> Stated problem
Make an exact copy of the data below, leaving out every picture.

#### Supplied material

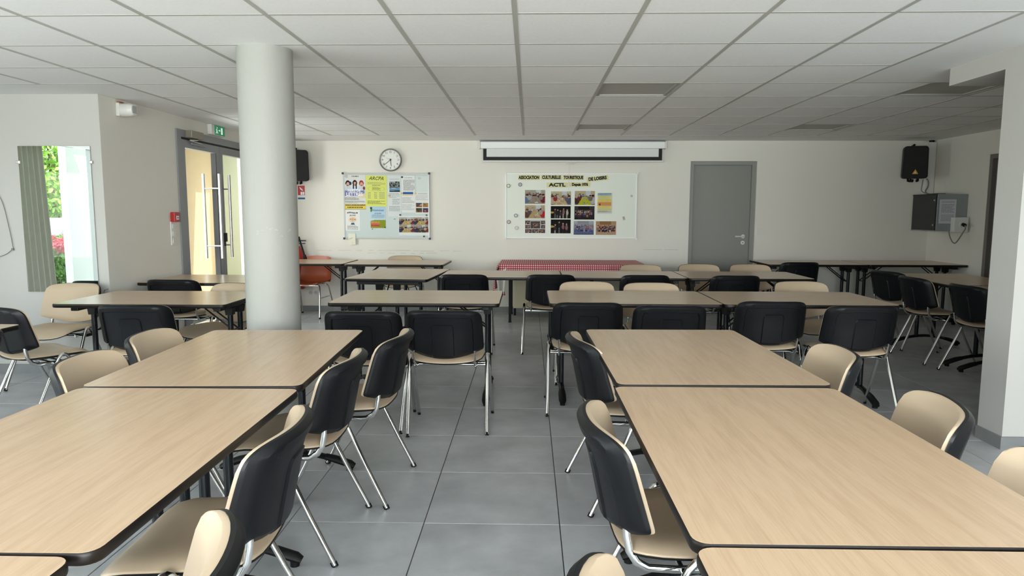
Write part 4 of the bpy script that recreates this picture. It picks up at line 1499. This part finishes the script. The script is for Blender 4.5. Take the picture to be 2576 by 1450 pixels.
rg = random.Random(9)
for k in range(40):
    ell(im, rg.uniform(0, 1), rg.uniform(.1, .45), .06, .10, rg.choice([(40, 50, 45), (70, 80, 70), (150, 150, 150)]))
rect(im, 0, 1, .52, .62, (110, 105, 100)); poly(im, [(0, .62), (1, .58), (1, .9), (0, .95)], (120, 175, 212)); rect(im, .2, .6, .62, .72, (200, 205, 205)); poly(im, [(0, .9), (1, .85), (1, 1), (0, 1)], (45, 50, 55))
picture(p, w * .80, h * .26, im, x=w * .04, z=h * .5 - h * .27)
lines(p, -w * .35, w * .40, h * .40, h * .415, 1, M_INKG, 31, .6, False)
lines(p, -w * .40, w * .42, -h * .06, h * .07, 4, M_INKG, 32, .3)
lines(p, -w * .15, w * .42, -h * .22, -h * .07, 6, M_INKG, 33, .35)
lines(p, -w * .40, w * .42, -h * .38, -h * .25, 5, M_INKG, 34, .4)
p, w, h = paper('notice', 'white notice with dense grey text and a blue banner across its middle', 'notice', q1, 848, 462, 1024, 925, M_PAPER, 2)
lines(p, -w * .25, w * .3, h * .43, h * .45, 1, M_INKG, 41, .6, False)
lines(p, -w * .36, w * .47, h * .09, h * .39, 17, M_INKG, 42, .55)
bn = MB().add([(-w * .40, -.0005, -h * .005), (w * .36, -.0005, -h * .005), (w * .36, -.0005, h * .06), (-w * .40, -.0005, h * .06)], [(0, 1, 2, 3)]).build('banner', M_INKB, p)
MB().add([(-w * .46, -.0005, -h * .04), (w * .36, -.0005, -h * .04), (w * .36, -.0005, -h * .022), (-w * .46, -.0005, -h * .022)], [(0, 1, 2, 3)]).build('banner_line', M_GOLD, p)
lines(p, -w * .48, w * .45, -h * .26, -h * .09, 5, M_INKG, 43, .35)
lines(p, -w * .48, w * .42, -h * .45, -h * .28, 6, M_INKG, 44, .3)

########

> Solution
Write part 4 of the bpy script that recreates this picture. It picks up at line 1499. This part finishes the script. The script is for Blender 4.5. Take the picture to be 2576 by 1450 pixels.
rg = random.Random(9)
for k in range(40):
    ell(im, rg.uniform(0, 1), rg.uniform(.1, .45), .06, .10, rg.choice([(40, 50, 45), (70, 80, 70), (150, 150, 150)]))
rect(im, 0, 1, .52, .62, (110, 105, 100)); poly(im, [(0, .62), (1, .58), (1, .9), (0, .95)], (120, 175, 212)); rect(im, .2, .6, .62, .72, (200, 205, 205)); poly(im, [(0, .9), (1, .85), (1, 1), (0, 1)], (45, 50, 55))
picture(p, w * .80, h * .26, im, x=w * .04, z=h * .5 - h * .27)
lines(p, -w * .35, w * .40, h * .40, h * .415, 1, M_INKG, 31, .6, False)
lines(p, -w * .40, w * .42, -h * .06, h * .07, 4, M_INKG, 32, .3)
lines(p, -w * .15, w * .42, -h * .22, -h * .07, 6, M_INKG, 33, .35)
lines(p, -w * .40, w * .42, -h * .38, -h * .25, 5, M_INKG, 34, .4)
p, w, h = paper('notice', 'white notice with dense grey text and a blue banner across its middle', 'notice', q1, 848, 462, 1024, 925, M_PAPER, 2)
lines(p, -w * .25, w * .3, h * .43, h * .45, 1, M_INKG, 41, .6, False)
lines(p, -w * .36, w * .47, h * .09, h * .39, 17, M_INKG, 42, .55)
bn = MB().add([(-w * .40, -.0005, -h * .005), (w * .36, -.0005, -h * .005), (w * .36, -.0005, h * .06), (-w * .40, -.0005, h * .06)], [(0, 1, 2, 3)]).build('banner', M_INKB, p)
MB().add([(-w * .46, -.0005, -h * .04), (w * .36, -.0005, -h * .04), (w * .36, -.0005, -h * .022), (-w * .46, -.0005, -h * .022)], [(0, 1, 2, 3)]).build('banner_line', M_GOLD, p)
lines(p, -w * .48, w * .45, -h * .26, -h * .09, 5, M_INKG, 43, .35)
lines(p, -w * .48, w * .42, -h * .45, -h * .28, 6, M_INKG, 44, .3)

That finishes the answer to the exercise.